* _JOB_: Omit all images. Transcribe the rest of the material below exactly.
* * *
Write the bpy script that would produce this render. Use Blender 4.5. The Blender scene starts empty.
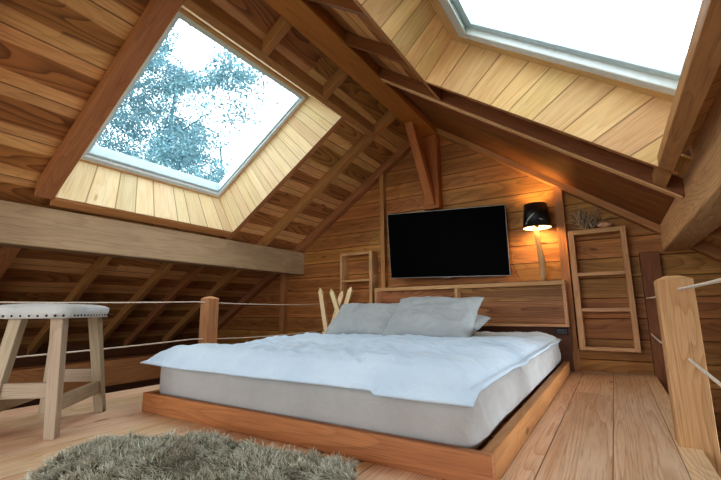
import bpy, bmesh, math, random
from mathutils import Vector, Matrix, noise, Euler
random.seed(7)
PI = math.pi
scene = bpy.context.scene
COL = scene.collection

# ------------------------------------------------------------------ tagging
def tag(o, label=None, cat=None, group=None, kind=None):
    if label: o['label'] = label
    if cat: o['category'] = cat
    if group: o['group'] = group
    if kind: o['kind'] = kind
    return o

def empty(name, loc, label=None, cat=None, group=None, rot=(0, 0, 0), kind=None):
    o = bpy.data.objects.new(name, None)
    COL.objects.link(o)
    o.location = loc; o.rotation_euler = rot; o.empty_display_size = .05
    return tag(o, label, cat, group, kind)

# ------------------------------------------------------------------ node helpers
class NT:
    def __init__(s, name):
        s.m = bpy.data.materials.new(name); s.m.use_nodes = True
        s.t = s.m.node_tree; s.t.nodes.clear()
        s.out = s.t.nodes.new('ShaderNodeOutputMaterial')
    def n(s, typ, **kw):
        nd = s.t.nodes.new(typ)
        for k, v in kw.items():
            if k in nd.bl_rna.properties: setattr(nd, k, v)
        return nd
    def set(s, sock, v):
        if isinstance(v, bpy.types.NodeSocket): s.t.links.new(v, sock)
        else: sock.default_value = v
    def math(s, op, a, b=None, c=None, clamp=False):
        nd = s.n('ShaderNodeMath', operation=op, use_clamp=clamp)
        s.set(nd.inputs[0], a)
        if b is not None: s.set(nd.inputs[1], b)
        if c is not None: s.set(nd.inputs[2], c)
        return nd.outputs[0]
    def comb(s, x, y, z):
        nd = s.n('ShaderNodeCombineXYZ')
        for i, v in enumerate((x, y, z)): s.set(nd.inputs[i], v)
        return nd.outputs[0]
    def noise(s, vec, scale, detail=2, rough=.5, dist=0, color=False):
        nd = s.n('ShaderNodeTexNoise')
        s.set(nd.inputs['Vector'], vec); nd.inputs['Scale'].default_value = scale
        nd.inputs['Detail'].default_value = detail; nd.inputs['Roughness'].default_value = rough
        nd.inputs['Distortion'].default_value = dist
        return nd.outputs[1 if color else 0]
    def mix(s, f, a, b, blend='MIX'):
        nd = s.n('ShaderNodeMix', data_type='RGBA', blend_type=blend)
        s.set(nd.inputs[0], f); s.set(nd.inputs[6], a); s.set(nd.inputs[7], b)
        return nd.outputs[2]
    def ramp(s, v, lo, hi, a=0., b=1.):
        nd = s.n('ShaderNodeMapRange', interpolation_type='SMOOTHSTEP')
        s.set(nd.inputs[0], v)
        for i, x in enumerate((lo, hi, a, b)): nd.inputs[1 + i].default_value = x
        return nd.outputs[0]
    def bsdf(s, color, rough=.6, bump=None, bs=.3, bd=.002, spec=.4, **kw):
        nd = s.n('ShaderNodeBsdfPrincipled')
        s.set(nd.inputs['Base Color'], color); s.set(nd.inputs['Roughness'], rough)
        nd.inputs['Specular IOR Level'].default_value = spec
        for k, v in kw.items(): s.set(nd.inputs[k.replace('_', ' ')], v)
        if bump is not None:
            b = s.n('ShaderNodeBump'); b.inputs['Strength'].default_value = bs
            b.inputs['Distance'].default_value = bd; s.set(b.inputs['Height'], bump)
            s.t.links.new(b.outputs[0], nd.inputs['Normal'])
        s.t.links.new(nd.outputs[0], s.out.inputs[0])
        return nd

def rgb(h, k=1.0):
    h = h.lstrip('#'); c = [int(h[i:i + 2], 16) / 255 for i in (0, 2, 4)]
    return tuple(((x / 12.92) if x <= .04045 else ((x + .055) / 1.055) ** 2.4) * k for x in c) + (1,)

# ------------------------------------------------------------------ wood
def wood(name, pale, mid, dark, rings=26., contrast=.6, heart=0., knots=.8, rough=.55, var=.25, spec=.35, cath=.6, vs=5., seam=0.):
    s = NT(name)
    uv = s.n('ShaderNodeUVMap'); uv.uv_map = 'UVMap'
    sx = s.n('ShaderNodeSeparateXYZ'); s.t.links.new(uv.outputs[0], sx.inputs[0])
    at = s.n('ShaderNodeAttribute'); at.attribute_name = 'bd'
    sa = s.n('ShaderNodeSeparateColor'); s.t.links.new(at.outputs['Color'], sa.inputs[0])
    u, v = sx.outputs[0], sx.outputs[1]; vn, rnd = sa.outputs[0], sa.outputs[1]
    r50 = s.math('MULTIPLY', rnd, 50.)
    # knots
    vo = s.n('ShaderNodeTexVoronoi'); vo.inputs['Scale'].default_value = 1.
    s.set(vo.inputs['Vector'], s.comb(s.math('MULTIPLY', u, 1.5), s.math('MULTIPLY', v, 4.2), r50))
    d = vo.outputs['Distance']
    sc = s.n('ShaderNodeSeparateColor'); s.t.links.new(vo.outputs['Color'], sc.inputs[0])
    has = s.math('GREATER_THAN', sc.outputs[0], 1 - .85 * knots)
    kn = s.math('MULTIPLY', s.ramp(d, .05, .10, 1., 0.), has)
    halo = s.math('MULTIPLY', s.ramp(d, .03, .40, 1., 0.), has)
    # growth rings: contours of a stretched noise
    n1 = s.noise(s.comb(s.math('MULTIPLY', u, cath), s.math('MULTIPLY', v, vs), r50), 1., 1.5, .4)
    n1 = s.math('ADD', n1, s.math('MULTIPLY', halo, .10))
    ph = s.math('MULTIPLY', n1, rings * 2)
    fr = s.math('FRACT', ph)
    ring = s.math('POWER', fr, 2.2)
    ring = s.math('MULTIPLY', ring, s.ramp(fr, .93, 1., 1., 0.))
    fine = s.noise(s.comb(s.math('MULTIPLY', u, 5.), s.math('MULTIPLY', v, 190.), r50), 1., 2, .6)
    blot = s.noise(s.comb(s.math('MULTIPLY', u, 1.3), s.math('MULTIPLY', v, 5.), r50), 1., 3, .6)
    c = s.mix(s.math('MULTIPLY', ring, contrast, clamp=True), pale, mid)
    c = s.mix(s.ramp(blot, .35, .75, 0., .45), c, mid)
    if heart > 0:
        a = s.math('ABSOLUTE', s.math('SUBTRACT', vn, .5))
        wob = s.noise(s.comb(s.math('MULTIPLY', u, .8), r50, 0.), 1., 2)
        a = s.math('ADD', a, s.math('MULTIPLY', s.math('SUBTRACT', wob, .5), .35))
        hh = s.ramp(a, .235, .275, 1., 0.)
        hc = s.mix(s.math('MULTIPLY', ring, .9, clamp=True), mid, dark)
        c = s.mix(s.math('MULTIPLY', hh, heart), c, hc)
    c = s.mix(s.math('MULTIPLY', s.ramp(fine, .45, .8, 0., 1.), .46), c, dark)
    c = s.mix(s.math('MULTIPLY', kn, .85), c, dark)
    if seam:
        ed = s.math('ABSOLUTE', s.math('SUBTRACT', vn, .5))
        c = s.mix(s.math('MULTIPLY', s.ramp(ed, .5 - seam, .5 - seam * .3), .65), c, tuple(x * .7 for x in dark[:3]) + (1,))
    h = s.n('ShaderNodeHueSaturation'); s.set(h.inputs['Color'], c)
    s.set(h.inputs['Value'], s.math('ADD', s.math('MULTIPLY', s.math('SUBTRACT', rnd, .5), 2 * var), 1.))
    s.set(h.inputs['Hue'], s.math('ADD', s.math('MULTIPLY', s.math('SUBTRACT', sa.outputs[2], .5), .02), .5))
    bump = s.math('ADD', s.math('MULTIPLY', fine, .6), s.math('MULTIPLY', ring, -.4))
    s.bsdf(h.outputs[0], rough, bump, .35, .002, spec)
    return s.m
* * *
* _TASK OUTPUT_:
Write the bpy script that would produce this render. Use Blender 4.5. The Blender scene starts empty.
import bpy, bmesh, math, random
from mathutils import Vector, Matrix, noise, Euler
random.seed(7)
PI = math.pi
scene = bpy.context.scene
COL = scene.collection

# ------------------------------------------------------------------ tagging
def tag(o, label=None, cat=None, group=None, kind=None):
    if label: o['label'] = label
    if cat: o['category'] = cat
    if group: o['group'] = group
    if kind: o['kind'] = kind
    return o

def empty(name, loc, label=None, cat=None, group=None, rot=(0, 0, 0), kind=None):
    o = bpy.data.objects.new(name, None)
    COL.objects.link(o)
    o.location = loc; o.rotation_euler = rot; o.empty_display_size = .05
    return tag(o, label, cat, group, kind)

# ------------------------------------------------------------------ node helpers
class NT:
    def __init__(s, name):
        s.m = bpy.data.materials.new(name); s.m.use_nodes = True
        s.t = s.m.node_tree; s.t.nodes.clear()
        s.out = s.t.nodes.new('ShaderNodeOutputMaterial')
    def n(s, typ, **kw):
        nd = s.t.nodes.new(typ)
        for k, v in kw.items():
            if k in nd.bl_rna.properties: setattr(nd, k, v)
        return nd
    def set(s, sock, v):
        if isinstance(v, bpy.types.NodeSocket): s.t.links.new(v, sock)
        else: sock.default_value = v
    def math(s, op, a, b=None, c=None, clamp=False):
        nd = s.n('ShaderNodeMath', operation=op, use_clamp=clamp)
        s.set(nd.inputs[0], a)
        if b is not None: s.set(nd.inputs[1], b)
        if c is not None: s.set(nd.inputs[2], c)
        return nd.outputs[0]
    def comb(s, x, y, z):
        nd = s.n('ShaderNodeCombineXYZ')
        for i, v in enumerate((x, y, z)): s.set(nd.inputs[i], v)
        return nd.outputs[0]
    def noise(s, vec, scale, detail=2, rough=.5, dist=0, color=False):
        nd = s.n('ShaderNodeTexNoise')
        s.set(nd.inputs['Vector'], vec); nd.inputs['Scale'].default_value = scale
        nd.inputs['Detail'].default_value = detail; nd.inputs['Roughness'].default_value = rough
        nd.inputs['Distortion'].default_value = dist
        return nd.outputs[1 if color else 0]
    def mix(s, f, a, b, blend='MIX'):
        nd = s.n('ShaderNodeMix', data_type='RGBA', blend_type=blend)
        s.set(nd.inputs[0], f); s.set(nd.inputs[6], a); s.set(nd.inputs[7], b)
        return nd.outputs[2]
    def ramp(s, v, lo, hi, a=0., b=1.):
        nd = s.n('ShaderNodeMapRange', interpolation_type='SMOOTHSTEP')
        s.set(nd.inputs[0], v)
        for i, x in enumerate((lo, hi, a, b)): nd.inputs[1 + i].default_value = x
        return nd.outputs[0]
    def bsdf(s, color, rough=.6, bump=None, bs=.3, bd=.002, spec=.4, **kw):
        nd = s.n('ShaderNodeBsdfPrincipled')
        s.set(nd.inputs['Base Color'], color); s.set(nd.inputs['Roughness'], rough)
        nd.inputs['Specular IOR Level'].default_value = spec
        for k, v in kw.items(): s.set(nd.inputs[k.replace('_', ' ')], v)
        if bump is not None:
            b = s.n('ShaderNodeBump'); b.inputs['Strength'].default_value = bs
            b.inputs['Distance'].default_value = bd; s.set(b.inputs['Height'], bump)
            s.t.links.new(b.outputs[0], nd.inputs['Normal'])
        s.t.links.new(nd.outputs[0], s.out.inputs[0])
        return nd

def rgb(h, k=1.0):
    h = h.lstrip('#'); c = [int(h[i:i + 2], 16) / 255 for i in (0, 2, 4)]
    return tuple(((x / 12.92) if x <= .04045 else ((x + .055) / 1.055) ** 2.4) * k for x in c) + (1,)

# ------------------------------------------------------------------ wood
def wood(name, pale, mid, dark, rings=26., contrast=.6, heart=0., knots=.8, rough=.55, var=.25, spec=.35, cath=.6, vs=5., seam=0.):
    s = NT(name)
    uv = s.n('ShaderNodeUVMap'); uv.uv_map = 'UVMap'
    sx = s.n('ShaderNodeSeparateXYZ'); s.t.links.new(uv.outputs[0], sx.inputs[0])
    at = s.n('ShaderNodeAttribute'); at.attribute_name = 'bd'
    sa = s.n('ShaderNodeSeparateColor'); s.t.links.new(at.outputs['Color'], sa.inputs[0])
    u, v = sx.outputs[0], sx.outputs[1]; vn, rnd = sa.outputs[0], sa.outputs[1]
    r50 = s.math('MULTIPLY', rnd, 50.)
    # knots
    vo = s.n('ShaderNodeTexVoronoi'); vo.inputs['Scale'].default_value = 1.
    s.set(vo.inputs['Vector'], s.comb(s.math('MULTIPLY', u, 1.5), s.math('MULTIPLY', v, 4.2), r50))
    d = vo.outputs['Distance']
    sc = s.n('ShaderNodeSeparateColor'); s.t.links.new(vo.outputs['Color'], sc.inputs[0])
    has = s.math('GREATER_THAN', sc.outputs[0], 1 - .85 * knots)
    kn = s.math('MULTIPLY', s.ramp(d, .05, .10, 1., 0.), has)
    halo = s.math('MULTIPLY', s.ramp(d, .03, .40, 1., 0.), has)
    # growth rings: contours of a stretched noise
    n1 = s.noise(s.comb(s.math('MULTIPLY', u, cath), s.math('MULTIPLY', v, vs), r50), 1., 1.5, .4)
    n1 = s.math('ADD', n1, s.math('MULTIPLY', halo, .10))
    ph = s.math('MULTIPLY', n1, rings * 2)
    fr = s.math('FRACT', ph)
    ring = s.math('POWER', fr, 2.2)
    ring = s.math('MULTIPLY', ring, s.ramp(fr, .93, 1., 1., 0.))
    fine = s.noise(s.comb(s.math('MULTIPLY', u, 5.), s.math('MULTIPLY', v, 190.), r50), 1., 2, .6)
    blot = s.noise(s.comb(s.math('MULTIPLY', u, 1.3), s.math('MULTIPLY', v, 5.), r50), 1., 3, .6)
    c = s.mix(s.math('MULTIPLY', ring, contrast, clamp=True), pale, mid)
    c = s.mix(s.ramp(blot, .35, .75, 0., .45), c, mid)
    if heart > 0:
        a = s.math('ABSOLUTE', s.math('SUBTRACT', vn, .5))
        wob = s.noise(s.comb(s.math('MULTIPLY', u, .8), r50, 0.), 1., 2)
        a = s.math('ADD', a, s.math('MULTIPLY', s.math('SUBTRACT', wob, .5), .35))
        hh = s.ramp(a, .235, .275, 1., 0.)
        hc = s.mix(s.math('MULTIPLY', ring, .9, clamp=True), mid, dark)
        c = s.mix(s.math('MULTIPLY', hh, heart), c, hc)
    c = s.mix(s.math('MULTIPLY', s.ramp(fine, .45, .8, 0., 1.), .46), c, dark)
    c = s.mix(s.math('MULTIPLY', kn, .85), c, dark)
    if seam:
        ed = s.math('ABSOLUTE', s.math('SUBTRACT', vn, .5))
        c = s.mix(s.math('MULTIPLY', s.ramp(ed, .5 - seam, .5 - seam * .3), .65), c, tuple(x * .7 for x in dark[:3]) + (1,))
    h = s.n('ShaderNodeHueSaturation'); s.set(h.inputs['Color'], c)
    s.set(h.inputs['Value'], s.math('ADD', s.math('MULTIPLY', s.math('SUBTRACT', rnd, .5), 2 * var), 1.))
    s.set(h.inputs['Hue'], s.math('ADD', s.math('MULTIPLY', s.math('SUBTRACT', sa.outputs[2], .5), .02), .5))
    bump = s.math('ADD', s.math('MULTIPLY', fine, .6), s.math('MULTIPLY', ring, -.4))
    s.bsdf(h.outputs[0], rough, bump, .35, .002, spec)
    return s.m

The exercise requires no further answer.